• [Problem description] Set down the material once more, exactly as it appears.

• [Stored rows]

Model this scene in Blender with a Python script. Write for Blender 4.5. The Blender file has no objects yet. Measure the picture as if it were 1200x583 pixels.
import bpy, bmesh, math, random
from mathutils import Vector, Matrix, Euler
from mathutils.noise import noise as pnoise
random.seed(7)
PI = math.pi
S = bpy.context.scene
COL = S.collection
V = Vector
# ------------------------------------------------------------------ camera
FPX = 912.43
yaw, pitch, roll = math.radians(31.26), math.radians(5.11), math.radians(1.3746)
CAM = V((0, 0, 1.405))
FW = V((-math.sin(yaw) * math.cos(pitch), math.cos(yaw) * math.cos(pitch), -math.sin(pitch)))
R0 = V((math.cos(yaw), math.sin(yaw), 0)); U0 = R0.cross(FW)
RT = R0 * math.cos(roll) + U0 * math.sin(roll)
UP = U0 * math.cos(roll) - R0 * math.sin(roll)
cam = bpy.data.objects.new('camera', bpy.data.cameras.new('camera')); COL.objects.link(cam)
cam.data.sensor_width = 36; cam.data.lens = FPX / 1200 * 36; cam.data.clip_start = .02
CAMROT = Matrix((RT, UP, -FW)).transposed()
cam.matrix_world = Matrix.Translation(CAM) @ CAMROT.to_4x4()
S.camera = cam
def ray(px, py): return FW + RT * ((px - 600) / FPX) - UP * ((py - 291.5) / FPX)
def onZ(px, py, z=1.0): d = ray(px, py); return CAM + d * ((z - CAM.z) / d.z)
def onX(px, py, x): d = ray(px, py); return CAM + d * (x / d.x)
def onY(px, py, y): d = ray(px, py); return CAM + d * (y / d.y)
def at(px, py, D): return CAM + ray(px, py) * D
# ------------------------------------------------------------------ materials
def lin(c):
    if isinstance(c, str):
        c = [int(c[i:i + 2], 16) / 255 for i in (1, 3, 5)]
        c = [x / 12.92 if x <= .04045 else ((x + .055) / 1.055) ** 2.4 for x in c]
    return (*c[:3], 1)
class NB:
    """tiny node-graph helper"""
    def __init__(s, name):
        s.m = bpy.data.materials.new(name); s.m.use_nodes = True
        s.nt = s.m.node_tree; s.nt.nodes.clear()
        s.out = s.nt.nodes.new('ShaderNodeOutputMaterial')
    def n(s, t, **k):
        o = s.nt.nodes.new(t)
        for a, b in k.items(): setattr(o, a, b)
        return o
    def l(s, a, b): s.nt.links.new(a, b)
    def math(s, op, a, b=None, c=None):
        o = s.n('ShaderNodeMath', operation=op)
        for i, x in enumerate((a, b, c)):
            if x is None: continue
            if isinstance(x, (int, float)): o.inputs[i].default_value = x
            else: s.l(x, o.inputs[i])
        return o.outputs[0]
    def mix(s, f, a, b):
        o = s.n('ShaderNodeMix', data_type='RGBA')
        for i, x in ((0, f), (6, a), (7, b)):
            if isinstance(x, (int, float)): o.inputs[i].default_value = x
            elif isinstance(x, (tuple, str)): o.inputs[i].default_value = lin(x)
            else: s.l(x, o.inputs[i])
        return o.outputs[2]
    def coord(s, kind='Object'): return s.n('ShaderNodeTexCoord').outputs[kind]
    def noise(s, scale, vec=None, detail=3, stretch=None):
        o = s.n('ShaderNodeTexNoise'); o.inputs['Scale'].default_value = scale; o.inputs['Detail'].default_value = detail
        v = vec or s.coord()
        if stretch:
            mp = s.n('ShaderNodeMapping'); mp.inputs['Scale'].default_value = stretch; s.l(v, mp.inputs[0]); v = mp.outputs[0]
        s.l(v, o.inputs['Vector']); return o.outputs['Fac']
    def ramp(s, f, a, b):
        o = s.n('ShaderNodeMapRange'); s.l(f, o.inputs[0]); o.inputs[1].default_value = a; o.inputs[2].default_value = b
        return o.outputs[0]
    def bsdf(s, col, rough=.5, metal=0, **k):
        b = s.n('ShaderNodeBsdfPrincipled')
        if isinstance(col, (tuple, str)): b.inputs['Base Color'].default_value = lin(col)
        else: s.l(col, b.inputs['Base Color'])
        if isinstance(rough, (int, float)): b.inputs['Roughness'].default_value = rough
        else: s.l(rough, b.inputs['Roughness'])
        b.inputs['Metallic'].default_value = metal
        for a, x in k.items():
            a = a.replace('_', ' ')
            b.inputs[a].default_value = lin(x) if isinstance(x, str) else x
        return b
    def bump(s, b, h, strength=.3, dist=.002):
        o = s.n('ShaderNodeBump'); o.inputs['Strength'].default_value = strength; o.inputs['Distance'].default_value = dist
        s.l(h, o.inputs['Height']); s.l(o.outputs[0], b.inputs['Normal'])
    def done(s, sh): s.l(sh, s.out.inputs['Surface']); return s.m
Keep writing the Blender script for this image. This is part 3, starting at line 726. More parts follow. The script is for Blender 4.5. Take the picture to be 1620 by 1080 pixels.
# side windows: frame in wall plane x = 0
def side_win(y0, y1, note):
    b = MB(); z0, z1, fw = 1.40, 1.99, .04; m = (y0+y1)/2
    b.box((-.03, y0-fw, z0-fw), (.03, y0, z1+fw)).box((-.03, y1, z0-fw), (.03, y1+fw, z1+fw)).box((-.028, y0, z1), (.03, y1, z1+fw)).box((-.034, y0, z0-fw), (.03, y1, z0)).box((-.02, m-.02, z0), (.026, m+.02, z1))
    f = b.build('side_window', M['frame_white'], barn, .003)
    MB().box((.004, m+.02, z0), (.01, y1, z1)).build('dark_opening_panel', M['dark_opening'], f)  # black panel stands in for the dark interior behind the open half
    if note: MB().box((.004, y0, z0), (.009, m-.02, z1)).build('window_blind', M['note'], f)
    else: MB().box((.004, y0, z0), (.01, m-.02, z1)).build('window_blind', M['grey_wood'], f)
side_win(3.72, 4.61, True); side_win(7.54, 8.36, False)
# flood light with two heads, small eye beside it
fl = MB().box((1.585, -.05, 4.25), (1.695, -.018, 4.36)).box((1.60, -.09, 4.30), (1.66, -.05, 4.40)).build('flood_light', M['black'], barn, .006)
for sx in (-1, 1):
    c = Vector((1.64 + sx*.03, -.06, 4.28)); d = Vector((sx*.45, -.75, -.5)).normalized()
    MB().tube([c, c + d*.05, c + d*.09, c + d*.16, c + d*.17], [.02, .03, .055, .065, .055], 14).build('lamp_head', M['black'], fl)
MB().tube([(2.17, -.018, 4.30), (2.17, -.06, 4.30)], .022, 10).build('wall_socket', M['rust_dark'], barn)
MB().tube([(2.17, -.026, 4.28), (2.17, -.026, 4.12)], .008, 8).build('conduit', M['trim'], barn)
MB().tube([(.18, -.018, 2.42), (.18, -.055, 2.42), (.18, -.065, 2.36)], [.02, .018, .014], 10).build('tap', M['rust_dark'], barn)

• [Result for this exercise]
Model this scene in Blender with a Python script. Write for Blender 4.5. The Blender file has no objects yet. Measure the picture as if it were 1200x583 pixels.
import bpy, bmesh, math, random
from mathutils import Vector, Matrix, Euler
from mathutils.noise import noise as pnoise
random.seed(7)
PI = math.pi
S = bpy.context.scene
COL = S.collection
V = Vector
# ------------------------------------------------------------------ camera
FPX = 912.43
yaw, pitch, roll = math.radians(31.26), math.radians(5.11), math.radians(1.3746)
CAM = V((0, 0, 1.405))
FW = V((-math.sin(yaw) * math.cos(pitch), math.cos(yaw) * math.cos(pitch), -math.sin(pitch)))
R0 = V((math.cos(yaw), math.sin(yaw), 0)); U0 = R0.cross(FW)
RT = R0 * math.cos(roll) + U0 * math.sin(roll)
UP = U0 * math.cos(roll) - R0 * math.sin(roll)
cam = bpy.data.objects.new('camera', bpy.data.cameras.new('camera')); COL.objects.link(cam)
cam.data.sensor_width = 36; cam.data.lens = FPX / 1200 * 36; cam.data.clip_start = .02
CAMROT = Matrix((RT, UP, -FW)).transposed()
cam.matrix_world = Matrix.Translation(CAM) @ CAMROT.to_4x4()
S.camera = cam
def ray(px, py): return FW + RT * ((px - 600) / FPX) - UP * ((py - 291.5) / FPX)
def onZ(px, py, z=1.0): d = ray(px, py); return CAM + d * ((z - CAM.z) / d.z)
def onX(px, py, x): d = ray(px, py); return CAM + d * (x / d.x)
def onY(px, py, y): d = ray(px, py); return CAM + d * (y / d.y)
def at(px, py, D): return CAM + ray(px, py) * D
# ------------------------------------------------------------------ materials
def lin(c):
    if isinstance(c, str):
        c = [int(c[i:i + 2], 16) / 255 for i in (1, 3, 5)]
        c = [x / 12.92 if x <= .04045 else ((x + .055) / 1.055) ** 2.4 for x in c]
    return (*c[:3], 1)
class NB:
    """tiny node-graph helper"""
    def __init__(s, name):
        s.m = bpy.data.materials.new(name); s.m.use_nodes = True
        s.nt = s.m.node_tree; s.nt.nodes.clear()
        s.out = s.nt.nodes.new('ShaderNodeOutputMaterial')
    def n(s, t, **k):
        o = s.nt.nodes.new(t)
        for a, b in k.items(): setattr(o, a, b)
        return o
    def l(s, a, b): s.nt.links.new(a, b)
    def math(s, op, a, b=None, c=None):
        o = s.n('ShaderNodeMath', operation=op)
        for i, x in enumerate((a, b, c)):
            if x is None: continue
            if isinstance(x, (int, float)): o.inputs[i].default_value = x
            else: s.l(x, o.inputs[i])
        return o.outputs[0]
    def mix(s, f, a, b):
        o = s.n('ShaderNodeMix', data_type='RGBA')
        for i, x in ((0, f), (6, a), (7, b)):
            if isinstance(x, (int, float)): o.inputs[i].default_value = x
            elif isinstance(x, (tuple, str)): o.inputs[i].default_value = lin(x)
            else: s.l(x, o.inputs[i])
        return o.outputs[2]
    def coord(s, kind='Object'): return s.n('ShaderNodeTexCoord').outputs[kind]
    def noise(s, scale, vec=None, detail=3, stretch=None):
        o = s.n('ShaderNodeTexNoise'); o.inputs['Scale'].default_value = scale; o.inputs['Detail'].default_value = detail
        v = vec or s.coord()
        if stretch:
            mp = s.n('ShaderNodeMapping'); mp.inputs['Scale'].default_value = stretch; s.l(v, mp.inputs[0]); v = mp.outputs[0]
        s.l(v, o.inputs['Vector']); return o.outputs['Fac']
    def ramp(s, f, a, b):
        o = s.n('ShaderNodeMapRange'); s.l(f, o.inputs[0]); o.inputs[1].default_value = a; o.inputs[2].default_value = b
        return o.outputs[0]
    def bsdf(s, col, rough=.5, metal=0, **k):
        b = s.n('ShaderNodeBsdfPrincipled')
        if isinstance(col, (tuple, str)): b.inputs['Base Color'].default_value = lin(col)
        else: s.l(col, b.inputs['Base Color'])
        if isinstance(rough, (int, float)): b.inputs['Roughness'].default_value = rough
        else: s.l(rough, b.inputs['Roughness'])
        b.inputs['Metallic'].default_value = metal
        for a, x in k.items():
            a = a.replace('_', ' ')
            b.inputs[a].default_value = lin(x) if isinstance(x, str) else x
        return b
    def bump(s, b, h, strength=.3, dist=.002):
        o = s.n('ShaderNodeBump'); o.inputs['Strength'].default_value = strength; o.inputs['Distance'].default_value = dist
        s.l(h, o.inputs['Height']); s.l(o.outputs[0], b.inputs['Normal'])
    def done(s, sh): s.l(sh, s.out.inputs['Surface']); return s.m
Keep writing the Blender script for this image. This is part 3, starting at line 726. More parts follow. The script is for Blender 4.5. Take the picture to be 1620 by 1080 pixels.
# side windows: frame in wall plane x = 0
def side_win(y0, y1, note):
    b = MB(); z0, z1, fw = 1.40, 1.99, .04; m = (y0+y1)/2
    b.box((-.03, y0-fw, z0-fw), (.03, y0, z1+fw)).box((-.03, y1, z0-fw), (.03, y1+fw, z1+fw)).box((-.028, y0, z1), (.03, y1, z1+fw)).box((-.034, y0, z0-fw), (.03, y1, z0)).box((-.02, m-.02, z0), (.026, m+.02, z1))
    f = b.build('side_window', M['frame_white'], barn, .003)
    MB().box((.004, m+.02, z0), (.01, y1, z1)).build('dark_opening_panel', M['dark_opening'], f)  # black panel stands in for the dark interior behind the open half
    if note: MB().box((.004, y0, z0), (.009, m-.02, z1)).build('window_blind', M['note'], f)
    else: MB().box((.004, y0, z0), (.01, m-.02, z1)).build('window_blind', M['grey_wood'], f)
side_win(3.72, 4.61, True); side_win(7.54, 8.36, False)
# flood light with two heads, small eye beside it
fl = MB().box((1.585, -.05, 4.25), (1.695, -.018, 4.36)).box((1.60, -.09, 4.30), (1.66, -.05, 4.40)).build('flood_light', M['black'], barn, .006)
for sx in (-1, 1):
    c = Vector((1.64 + sx*.03, -.06, 4.28)); d = Vector((sx*.45, -.75, -.5)).normalized()
    MB().tube([c, c + d*.05, c + d*.09, c + d*.16, c + d*.17], [.02, .03, .055, .065, .055], 14).build('lamp_head', M['black'], fl)
MB().tube([(2.17, -.018, 4.30), (2.17, -.06, 4.30)], .022, 10).build('wall_socket', M['rust_dark'], barn)
MB().tube([(2.17, -.026, 4.28), (2.17, -.026, 4.12)], .008, 8).build('conduit', M['trim'], barn)
MB().tube([(.18, -.018, 2.42), (.18, -.055, 2.42), (.18, -.065, 2.36)], [.02, .018, .014], 10).build('tap', M['rust_dark'], barn)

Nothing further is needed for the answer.